You probably haven’t worried about this little-noticed impact of Honolulu’s daily newspaper monopoly.

The merger of the two formerly competing newspapers can be blamed, at least in part, for the demise of the city’s popular network of white community recycling bins, according to a recent city report.

The report released last month by the Department of Environmental Services said the shift to a single monopoly newspaper, coupled with the continuing drift of readers to digital access, reduced the amount of newsprint being deposited into the white bins, leaving more space for lighter cardboard boxes, often unflattened.

The result was a reduction in the average weight of a full bin by 50 percent or more, from two to three tons a decade ago to one ton. There was a similar decline in recycling revenue, the city says.

The success of the HI-5 beverage container redemption program and the expansion of curbside recycling also contributed substantially to reduced use of the community bins.

The city says the total amount of recyclable material collected in the white bins dropped from 12,000 tons in fiscal year 2007 to 4,000 tons in FY2012, with per-ton costs to collect and process rising substantially.

At the program’s peak, there were white bins at 120 locations across the island.

But this year Mayor Peter Carlisle’s administration decided the $1.5 million program no longer made economic sense, and rather abruptly pulled the plug at the end of June. Although the city council reinserted $2.4 million into the current budget to continue the white bin program, and some of the bins have been left in place by the former contractor, the mayor refused to release the funds to continue.

So after two decades of being told to recycle and encouraged to rely on the community bins, suddenly most of them are gone. Those that remain quickly fill to overflowing, and we’re stuck in Kaaawa with a growing stack of previously read newspapers, a generous stash of empty wine bottles, and a growing pile of other recyclables with nowhere to go.

I’m still fuming about Carlisle’s decision to kill the white bin program and I don’t think I’m alone.
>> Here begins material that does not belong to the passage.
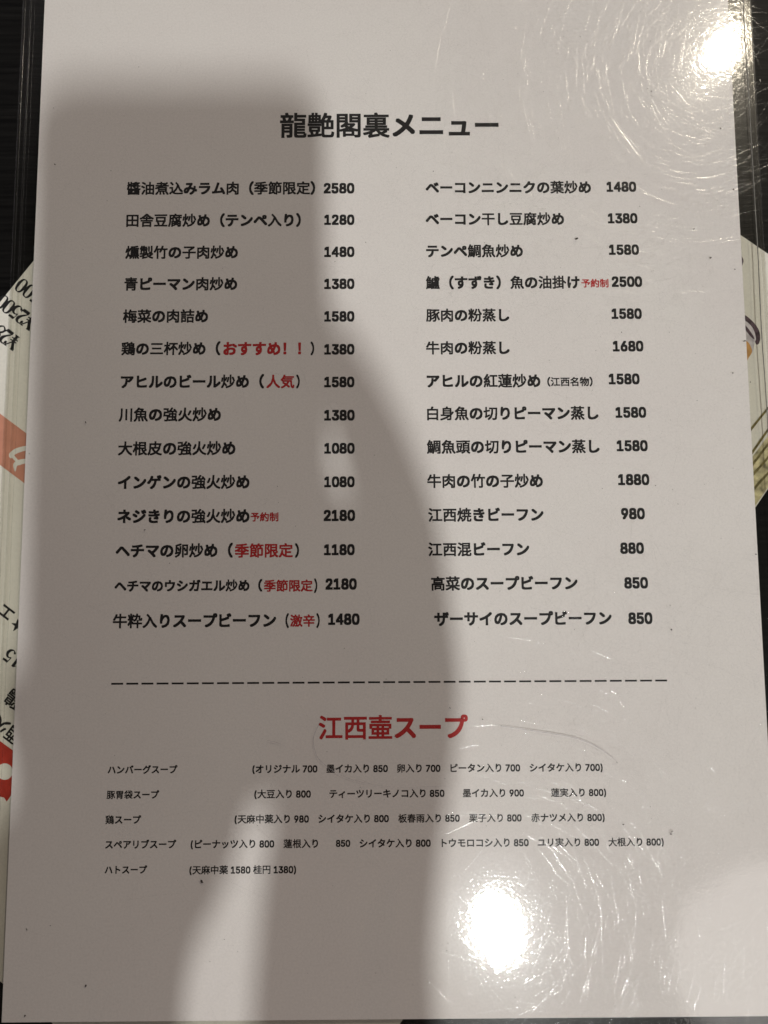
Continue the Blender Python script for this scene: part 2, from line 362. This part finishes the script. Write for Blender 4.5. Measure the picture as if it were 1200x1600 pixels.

The city acknowledges that many residents are left out of the curbside recycling program, including those who live in areas where recycling isn’t offered, the tens of thousands of people who live in condominiums that don’t get city refuse pickup, along with the 50 or so schools the city says have active campus recycling programs.

Others complain that the city’s twice per month schedule for curbside recycling doesn’t keep up with the needs of many households, resulting in trash spilling from overflowing blue bins. In a classic of bureaucratic logic, a city official earlier this year responded to June Watanabe, the Honolulu Star-Advertiser’s Kokua Line columnist, by referring people to the white community bins to handle their excess recyclables, at the same time the city was in the process of killing the community bin program.

It also appears there’s suddenly a bit of messy city-state politics involved. Although the program managed to find a way past the bureaucratic turf war between the city-sponsored recycling program and the state-run Department of Education for over 20 years, the city now says the community bins are no longer feasible because of the tangled web of overlapping jurisdictions.

Testimony during City Council deliberations on the future of the community recycling program overwhelmingly supported its continuation. There was testimony from students, teachers, community supporters, condominium residents, even from other recycling companies, many stressing the broader educational component to school-community recycling that has importance out of proportion to the immediate economic returns.

Schools are “are investing in teaching a new generation good habits of environmental stewardship,” one petition argued. “Students who have grown up practicing recycling in school bring these habits home to their families and communities. Without the white bins at schools, these students would have to reverse their habits and start throwing away their recyclables.”

While the city stresses the reduced amounts of materials collected through the community bins since the expansion of curbside recycling, it still amounts to 4,000 tons annually, about 20 percent of what is collected curbside. That’s not an inconsiderable sum.

If curbside recycling gets the bulk of the most readily accessible materials, the community bins still bring in 8 million pounds that would otherwise end up along our roads or in our landfill.

And there’s an ample supply of short-sightedness in dismantling the network of 120 school-based community recycling sites that took 20 years to develop, instead of keeping the infrastructure intact while perhaps transitioning to new and more efficient containers and collection systems. For example, the city says front or side-loading trucks that pick up collection bins and compact the contents “can achieve better haul efficiencies,” suggesting that a redesign could have been feasible.

In the end, it seems to me recycling, like many public services, shouldn’t be reduced to strict dollars and cents, or be expected to function without public subsidies. That’s why we have a city government, to provide services collectively for the mutual benefit of the community.

And when I pour a glass of wine with dinner tonight, I’ll be reminded the city’s decision to eliminate community recycling leaves nowhere for the bottle to go except into the trash can. That, to me, reflects a regrettable public policy failure.